There are times in your life when you will not win. You will not accomplish your goal. You will not succeed. I'm not writing this to be a downer, I'm simply stating the facts. You can't be good at everything and you can't please everyone either. That's okay though. I'm letting you know that it is perfectly fine to fail. It's easy to be positive when you're succeeding and everything is going well for you, but it's significantly more challenging to stay positive when things don't pan out the way that you expected them to. Your true character is shown in how you handle yourself when you don't get what you want.
Not making the sports team you tried out for, getting a bad grade on a paper, or losing an election can really shake you and hurt your self-esteem... if you let it. Rejection is one of the worst things to deal with, but it's a part of life that I believe is quite necessary. Of course, in the moment, when you first get your paper back and it has a big, fat C written across the top, you don't feel that way. However, when you do fail, it is important to reflect and think about what you can learn from your failures.
Turn your failures into lessons and grow from your mistakes. I'll never forget my first research paper I wrote freshman year that got a 75%. You're probably thinking that I'm a grade grubber because a C is a perfectly acceptable grade for your first college research paper, right?
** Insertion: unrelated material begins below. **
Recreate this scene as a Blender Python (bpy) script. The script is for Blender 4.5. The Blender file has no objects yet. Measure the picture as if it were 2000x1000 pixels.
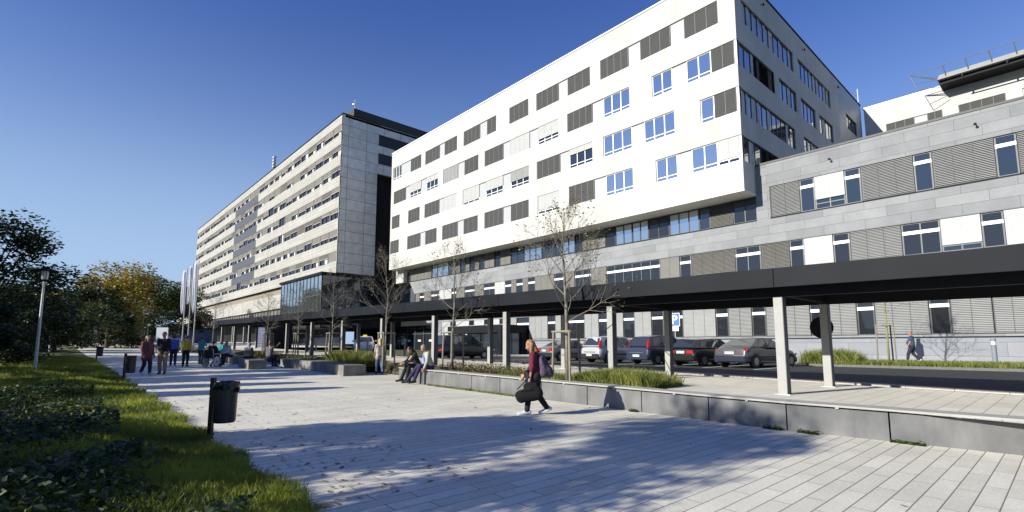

For me, getting a C was the equivalent of getting a 0%. It was so unexpected for me, so I asked my professor to go over the paper and explain how I could have improved it. After meeting with her, I instantly became one of her favorite students in that class and she was so impressed that I even cared about my grade on the paper.
The next paper I wrote for her, I worked my butt off because there was no way I could get a bad grade in a freshman English class as an English major. I spent hours in the library and even took it to my advisor to look over it... where she tore it to shreds but helped me a lot. I ended up getting a 100% on that paper and my professor read it to the class. Ever since then, I've had a great relationship with that professor, and I finally figured out how to write a quality research paper.
This is just a little example of how something that may seem like a failure is actually just a learning opportunity for you to grow from. It's never fun at the time, but something good can come from any failure if you decide to evaluate it and learn from the experience. If nothing else, you'll be a little thicker skinned by the end of it.